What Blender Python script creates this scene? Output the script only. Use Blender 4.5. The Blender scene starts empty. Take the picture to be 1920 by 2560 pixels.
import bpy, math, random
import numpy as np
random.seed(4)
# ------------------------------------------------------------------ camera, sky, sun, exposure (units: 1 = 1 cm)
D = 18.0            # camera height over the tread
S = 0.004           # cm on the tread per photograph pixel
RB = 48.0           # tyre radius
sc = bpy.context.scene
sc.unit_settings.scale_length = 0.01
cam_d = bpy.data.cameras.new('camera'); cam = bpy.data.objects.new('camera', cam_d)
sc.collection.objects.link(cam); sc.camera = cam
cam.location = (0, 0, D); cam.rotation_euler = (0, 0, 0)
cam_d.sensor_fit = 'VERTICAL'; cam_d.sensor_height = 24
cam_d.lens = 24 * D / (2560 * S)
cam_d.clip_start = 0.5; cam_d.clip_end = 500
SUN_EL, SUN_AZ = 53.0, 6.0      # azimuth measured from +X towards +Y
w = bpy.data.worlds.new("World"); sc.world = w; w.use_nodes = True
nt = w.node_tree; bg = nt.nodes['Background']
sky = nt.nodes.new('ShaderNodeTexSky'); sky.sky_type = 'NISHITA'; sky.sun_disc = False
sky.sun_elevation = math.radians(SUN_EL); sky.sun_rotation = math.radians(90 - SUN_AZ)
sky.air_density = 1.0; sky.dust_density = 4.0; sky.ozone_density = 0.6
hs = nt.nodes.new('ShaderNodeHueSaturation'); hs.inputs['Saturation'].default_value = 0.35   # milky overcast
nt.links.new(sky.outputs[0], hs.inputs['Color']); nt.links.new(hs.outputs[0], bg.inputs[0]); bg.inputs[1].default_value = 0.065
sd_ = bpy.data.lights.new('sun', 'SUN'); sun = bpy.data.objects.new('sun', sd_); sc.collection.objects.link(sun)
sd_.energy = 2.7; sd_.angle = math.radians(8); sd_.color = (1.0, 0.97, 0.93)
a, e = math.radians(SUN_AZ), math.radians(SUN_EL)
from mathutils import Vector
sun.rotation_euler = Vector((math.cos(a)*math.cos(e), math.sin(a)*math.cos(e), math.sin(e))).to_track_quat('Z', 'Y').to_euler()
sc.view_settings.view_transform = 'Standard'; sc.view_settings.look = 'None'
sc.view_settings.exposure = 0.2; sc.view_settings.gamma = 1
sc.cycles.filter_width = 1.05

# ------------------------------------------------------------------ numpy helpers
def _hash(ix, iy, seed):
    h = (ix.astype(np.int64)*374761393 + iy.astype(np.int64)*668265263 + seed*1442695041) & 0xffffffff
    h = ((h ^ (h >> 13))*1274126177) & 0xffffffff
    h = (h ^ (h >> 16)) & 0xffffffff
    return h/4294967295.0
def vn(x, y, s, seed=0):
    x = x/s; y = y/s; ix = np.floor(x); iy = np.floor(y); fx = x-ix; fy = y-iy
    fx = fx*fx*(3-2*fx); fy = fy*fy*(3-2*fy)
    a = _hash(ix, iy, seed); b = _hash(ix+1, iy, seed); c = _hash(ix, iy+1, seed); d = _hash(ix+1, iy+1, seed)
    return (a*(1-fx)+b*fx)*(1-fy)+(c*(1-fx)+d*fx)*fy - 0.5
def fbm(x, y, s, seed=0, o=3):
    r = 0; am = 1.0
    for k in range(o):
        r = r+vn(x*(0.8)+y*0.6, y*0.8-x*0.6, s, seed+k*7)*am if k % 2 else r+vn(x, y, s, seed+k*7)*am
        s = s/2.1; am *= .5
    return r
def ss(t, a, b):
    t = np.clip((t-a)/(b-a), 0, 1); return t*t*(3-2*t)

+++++

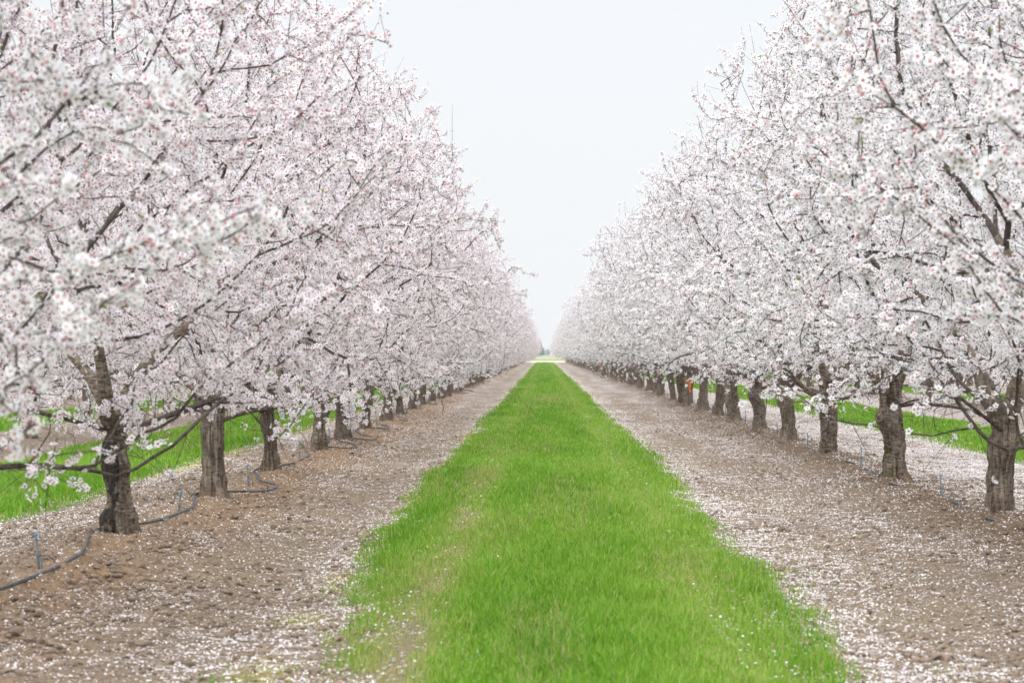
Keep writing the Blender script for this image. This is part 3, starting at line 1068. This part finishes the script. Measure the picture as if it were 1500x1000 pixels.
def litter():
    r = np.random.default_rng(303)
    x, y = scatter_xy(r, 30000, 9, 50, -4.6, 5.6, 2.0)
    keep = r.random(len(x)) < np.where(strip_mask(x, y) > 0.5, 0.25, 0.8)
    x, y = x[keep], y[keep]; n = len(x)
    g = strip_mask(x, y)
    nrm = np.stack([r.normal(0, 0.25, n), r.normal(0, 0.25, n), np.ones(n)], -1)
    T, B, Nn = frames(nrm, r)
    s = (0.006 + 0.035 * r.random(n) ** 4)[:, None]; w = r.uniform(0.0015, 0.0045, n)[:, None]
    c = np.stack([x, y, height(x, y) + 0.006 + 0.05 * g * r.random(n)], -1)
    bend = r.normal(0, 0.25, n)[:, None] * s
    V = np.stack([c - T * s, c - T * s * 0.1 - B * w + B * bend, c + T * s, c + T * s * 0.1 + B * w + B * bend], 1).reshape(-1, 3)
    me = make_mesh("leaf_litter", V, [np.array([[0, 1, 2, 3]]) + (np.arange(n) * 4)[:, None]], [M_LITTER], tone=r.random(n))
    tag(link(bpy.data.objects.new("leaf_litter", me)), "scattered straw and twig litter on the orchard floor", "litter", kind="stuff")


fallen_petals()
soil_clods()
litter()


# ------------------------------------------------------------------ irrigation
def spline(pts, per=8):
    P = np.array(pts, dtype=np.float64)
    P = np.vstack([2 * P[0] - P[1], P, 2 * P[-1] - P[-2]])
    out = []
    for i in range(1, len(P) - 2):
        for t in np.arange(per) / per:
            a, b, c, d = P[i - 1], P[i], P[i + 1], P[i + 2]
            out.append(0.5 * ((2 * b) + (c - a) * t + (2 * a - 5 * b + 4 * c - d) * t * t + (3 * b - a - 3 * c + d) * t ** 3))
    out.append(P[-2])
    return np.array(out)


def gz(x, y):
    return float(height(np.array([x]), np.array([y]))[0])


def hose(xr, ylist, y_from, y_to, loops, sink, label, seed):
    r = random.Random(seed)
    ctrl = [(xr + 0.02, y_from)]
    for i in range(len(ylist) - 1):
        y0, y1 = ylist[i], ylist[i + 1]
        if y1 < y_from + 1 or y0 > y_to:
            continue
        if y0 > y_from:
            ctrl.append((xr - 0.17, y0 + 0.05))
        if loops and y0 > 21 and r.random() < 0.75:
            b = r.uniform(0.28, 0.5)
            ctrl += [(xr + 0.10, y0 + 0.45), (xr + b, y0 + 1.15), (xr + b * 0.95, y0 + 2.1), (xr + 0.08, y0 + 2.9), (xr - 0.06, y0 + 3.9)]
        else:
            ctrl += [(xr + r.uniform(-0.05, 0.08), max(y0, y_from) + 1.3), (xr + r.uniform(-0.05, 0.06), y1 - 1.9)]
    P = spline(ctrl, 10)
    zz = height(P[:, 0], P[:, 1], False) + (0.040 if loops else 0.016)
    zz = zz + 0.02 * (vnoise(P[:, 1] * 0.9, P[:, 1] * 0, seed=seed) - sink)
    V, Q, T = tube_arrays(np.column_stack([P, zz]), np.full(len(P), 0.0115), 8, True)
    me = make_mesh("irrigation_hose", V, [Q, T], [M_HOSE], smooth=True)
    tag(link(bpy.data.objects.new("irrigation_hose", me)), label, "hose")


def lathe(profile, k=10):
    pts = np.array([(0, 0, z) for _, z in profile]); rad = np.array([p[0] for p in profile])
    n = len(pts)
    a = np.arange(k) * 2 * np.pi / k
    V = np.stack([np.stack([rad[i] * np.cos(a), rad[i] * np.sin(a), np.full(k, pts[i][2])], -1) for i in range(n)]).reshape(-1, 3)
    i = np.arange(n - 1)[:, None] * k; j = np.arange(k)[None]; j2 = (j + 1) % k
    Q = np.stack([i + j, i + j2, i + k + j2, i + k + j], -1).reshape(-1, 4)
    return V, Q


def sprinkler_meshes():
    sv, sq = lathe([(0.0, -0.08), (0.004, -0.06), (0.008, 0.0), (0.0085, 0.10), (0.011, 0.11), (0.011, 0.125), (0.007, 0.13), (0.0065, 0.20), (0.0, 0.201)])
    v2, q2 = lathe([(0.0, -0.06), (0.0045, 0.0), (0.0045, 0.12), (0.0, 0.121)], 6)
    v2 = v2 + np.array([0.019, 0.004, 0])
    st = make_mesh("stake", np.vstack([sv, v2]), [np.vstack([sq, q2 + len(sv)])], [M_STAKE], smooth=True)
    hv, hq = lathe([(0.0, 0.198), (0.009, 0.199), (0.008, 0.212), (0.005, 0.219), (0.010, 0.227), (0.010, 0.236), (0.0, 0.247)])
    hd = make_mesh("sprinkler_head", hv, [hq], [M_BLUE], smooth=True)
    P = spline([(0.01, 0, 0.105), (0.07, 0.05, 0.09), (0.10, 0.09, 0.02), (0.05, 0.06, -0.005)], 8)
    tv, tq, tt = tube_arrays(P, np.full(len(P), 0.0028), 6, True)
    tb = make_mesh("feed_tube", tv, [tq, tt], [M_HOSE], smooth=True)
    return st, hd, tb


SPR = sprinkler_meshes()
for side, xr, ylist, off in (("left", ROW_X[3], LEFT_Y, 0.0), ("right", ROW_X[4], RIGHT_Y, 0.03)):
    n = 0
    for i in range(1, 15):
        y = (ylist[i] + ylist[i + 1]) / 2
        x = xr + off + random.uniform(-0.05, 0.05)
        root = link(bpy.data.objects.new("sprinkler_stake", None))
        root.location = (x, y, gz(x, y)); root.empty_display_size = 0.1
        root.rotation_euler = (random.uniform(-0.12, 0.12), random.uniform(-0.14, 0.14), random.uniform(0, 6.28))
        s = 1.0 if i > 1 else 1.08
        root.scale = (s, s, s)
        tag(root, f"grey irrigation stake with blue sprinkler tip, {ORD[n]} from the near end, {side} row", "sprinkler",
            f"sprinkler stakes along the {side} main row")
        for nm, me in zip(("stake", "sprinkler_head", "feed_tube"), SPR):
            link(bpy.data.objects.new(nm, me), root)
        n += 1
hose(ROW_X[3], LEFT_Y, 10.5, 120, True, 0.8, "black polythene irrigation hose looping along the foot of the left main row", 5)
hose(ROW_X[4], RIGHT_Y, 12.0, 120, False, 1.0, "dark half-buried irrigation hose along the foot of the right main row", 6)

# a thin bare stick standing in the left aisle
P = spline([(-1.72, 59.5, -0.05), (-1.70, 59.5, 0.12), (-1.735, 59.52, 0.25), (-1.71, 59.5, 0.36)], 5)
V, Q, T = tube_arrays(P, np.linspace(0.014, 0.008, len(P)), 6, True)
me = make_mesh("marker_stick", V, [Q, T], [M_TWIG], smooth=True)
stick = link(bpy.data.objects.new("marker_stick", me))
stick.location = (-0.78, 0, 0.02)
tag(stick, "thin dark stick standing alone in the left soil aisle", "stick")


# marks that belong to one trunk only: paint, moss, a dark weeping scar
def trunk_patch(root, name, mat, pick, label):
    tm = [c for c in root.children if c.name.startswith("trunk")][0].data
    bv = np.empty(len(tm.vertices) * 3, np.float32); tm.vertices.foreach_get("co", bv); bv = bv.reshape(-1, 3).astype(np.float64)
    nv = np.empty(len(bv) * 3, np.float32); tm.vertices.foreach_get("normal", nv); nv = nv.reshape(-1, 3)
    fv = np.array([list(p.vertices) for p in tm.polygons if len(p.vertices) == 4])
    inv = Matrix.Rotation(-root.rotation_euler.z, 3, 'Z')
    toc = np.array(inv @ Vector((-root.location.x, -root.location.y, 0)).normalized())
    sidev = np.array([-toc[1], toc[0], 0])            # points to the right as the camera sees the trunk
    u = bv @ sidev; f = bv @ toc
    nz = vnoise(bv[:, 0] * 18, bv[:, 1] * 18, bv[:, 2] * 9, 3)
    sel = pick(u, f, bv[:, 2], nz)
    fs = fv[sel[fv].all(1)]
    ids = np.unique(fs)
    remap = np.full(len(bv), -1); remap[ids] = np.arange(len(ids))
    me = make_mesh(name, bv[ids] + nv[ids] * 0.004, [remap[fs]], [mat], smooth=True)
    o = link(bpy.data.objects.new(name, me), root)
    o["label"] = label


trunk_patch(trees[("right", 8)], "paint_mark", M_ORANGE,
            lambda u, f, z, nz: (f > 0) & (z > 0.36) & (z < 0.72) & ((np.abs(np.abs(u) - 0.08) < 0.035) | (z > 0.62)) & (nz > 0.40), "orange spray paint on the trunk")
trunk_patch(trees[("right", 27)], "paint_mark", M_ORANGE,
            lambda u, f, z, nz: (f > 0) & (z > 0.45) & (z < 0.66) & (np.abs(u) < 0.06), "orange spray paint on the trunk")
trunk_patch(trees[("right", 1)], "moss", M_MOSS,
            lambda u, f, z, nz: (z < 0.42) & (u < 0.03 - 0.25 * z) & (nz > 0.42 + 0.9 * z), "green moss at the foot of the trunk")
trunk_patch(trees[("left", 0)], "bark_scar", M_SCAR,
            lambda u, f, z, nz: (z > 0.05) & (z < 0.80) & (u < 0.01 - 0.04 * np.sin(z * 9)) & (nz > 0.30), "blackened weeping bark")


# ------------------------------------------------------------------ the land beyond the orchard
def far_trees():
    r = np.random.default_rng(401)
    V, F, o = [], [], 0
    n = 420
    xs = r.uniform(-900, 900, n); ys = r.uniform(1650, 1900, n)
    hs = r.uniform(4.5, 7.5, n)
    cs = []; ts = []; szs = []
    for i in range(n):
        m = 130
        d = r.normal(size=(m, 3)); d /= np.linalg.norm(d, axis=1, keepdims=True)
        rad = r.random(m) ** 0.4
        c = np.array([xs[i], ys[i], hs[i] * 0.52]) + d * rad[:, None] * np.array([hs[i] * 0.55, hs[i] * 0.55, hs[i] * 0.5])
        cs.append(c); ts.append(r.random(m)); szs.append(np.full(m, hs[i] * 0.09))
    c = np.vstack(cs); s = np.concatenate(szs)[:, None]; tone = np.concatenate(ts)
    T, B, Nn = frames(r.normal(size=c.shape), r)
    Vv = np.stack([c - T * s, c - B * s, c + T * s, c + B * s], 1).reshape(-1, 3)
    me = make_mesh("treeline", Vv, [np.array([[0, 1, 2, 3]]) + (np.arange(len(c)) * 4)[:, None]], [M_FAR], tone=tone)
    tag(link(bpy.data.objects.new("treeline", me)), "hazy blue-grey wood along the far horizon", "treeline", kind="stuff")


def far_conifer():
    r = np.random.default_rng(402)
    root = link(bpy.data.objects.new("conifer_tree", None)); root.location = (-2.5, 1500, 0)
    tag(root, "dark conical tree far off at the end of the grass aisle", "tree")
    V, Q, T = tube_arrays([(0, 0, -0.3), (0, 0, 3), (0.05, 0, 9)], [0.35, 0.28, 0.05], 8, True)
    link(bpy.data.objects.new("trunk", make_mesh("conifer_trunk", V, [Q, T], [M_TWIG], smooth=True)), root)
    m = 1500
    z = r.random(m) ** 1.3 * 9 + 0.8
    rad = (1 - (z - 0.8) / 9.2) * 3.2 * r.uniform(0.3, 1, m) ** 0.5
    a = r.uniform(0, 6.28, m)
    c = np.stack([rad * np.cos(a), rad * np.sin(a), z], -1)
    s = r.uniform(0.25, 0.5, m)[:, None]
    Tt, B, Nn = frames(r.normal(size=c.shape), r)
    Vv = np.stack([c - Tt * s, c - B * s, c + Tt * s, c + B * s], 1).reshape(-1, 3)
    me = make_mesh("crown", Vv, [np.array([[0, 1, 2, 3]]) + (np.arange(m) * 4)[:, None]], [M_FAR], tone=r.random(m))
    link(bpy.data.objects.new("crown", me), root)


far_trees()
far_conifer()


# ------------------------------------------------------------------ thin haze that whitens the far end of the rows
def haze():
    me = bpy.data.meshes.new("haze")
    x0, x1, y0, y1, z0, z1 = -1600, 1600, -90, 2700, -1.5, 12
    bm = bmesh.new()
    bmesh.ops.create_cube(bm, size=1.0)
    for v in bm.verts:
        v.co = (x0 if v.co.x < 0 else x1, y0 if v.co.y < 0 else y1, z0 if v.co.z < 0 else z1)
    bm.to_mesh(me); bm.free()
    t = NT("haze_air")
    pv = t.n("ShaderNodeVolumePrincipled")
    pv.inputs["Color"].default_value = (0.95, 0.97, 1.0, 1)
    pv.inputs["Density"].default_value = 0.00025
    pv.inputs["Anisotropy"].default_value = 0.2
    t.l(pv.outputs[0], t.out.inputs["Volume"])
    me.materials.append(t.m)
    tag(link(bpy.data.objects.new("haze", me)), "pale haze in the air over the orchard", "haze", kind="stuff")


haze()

+++++

## WHAT IS ASKED
Set down, exactly and alone, the run of lines from the line that has "Keep writing the" to the line that has "return float(height(np.array([x]), np.array([y]))[0])".

## WORKED SOLUTION
Keep writing the Blender script for this image. This is part 3, starting at line 1068. This part finishes the script. Measure the picture as if it were 1500x1000 pixels.
def litter():
    r = np.random.default_rng(303)
    x, y = scatter_xy(r, 30000, 9, 50, -4.6, 5.6, 2.0)
    keep = r.random(len(x)) < np.where(strip_mask(x, y) > 0.5, 0.25, 0.8)
    x, y = x[keep], y[keep]; n = len(x)
    g = strip_mask(x, y)
    nrm = np.stack([r.normal(0, 0.25, n), r.normal(0, 0.25, n), np.ones(n)], -1)
    T, B, Nn = frames(nrm, r)
    s = (0.006 + 0.035 * r.random(n) ** 4)[:, None]; w = r.uniform(0.0015, 0.0045, n)[:, None]
    c = np.stack([x, y, height(x, y) + 0.006 + 0.05 * g * r.random(n)], -1)
    bend = r.normal(0, 0.25, n)[:, None] * s
    V = np.stack([c - T * s, c - T * s * 0.1 - B * w + B * bend, c + T * s, c + T * s * 0.1 + B * w + B * bend], 1).reshape(-1, 3)
    me = make_mesh("leaf_litter", V, [np.array([[0, 1, 2, 3]]) + (np.arange(n) * 4)[:, None]], [M_LITTER], tone=r.random(n))
    tag(link(bpy.data.objects.new("leaf_litter", me)), "scattered straw and twig litter on the orchard floor", "litter", kind="stuff")


fallen_petals()
soil_clods()
litter()


# ------------------------------------------------------------------ irrigation
def spline(pts, per=8):
    P = np.array(pts, dtype=np.float64)
    P = np.vstack([2 * P[0] - P[1], P, 2 * P[-1] - P[-2]])
    out = []
    for i in range(1, len(P) - 2):
        for t in np.arange(per) / per:
            a, b, c, d = P[i - 1], P[i], P[i + 1], P[i + 2]
            out.append(0.5 * ((2 * b) + (c - a) * t + (2 * a - 5 * b + 4 * c - d) * t * t + (3 * b - a - 3 * c + d) * t ** 3))
    out.append(P[-2])
    return np.array(out)


def gz(x, y):
    return float(height(np.array([x]), np.array([y]))[0])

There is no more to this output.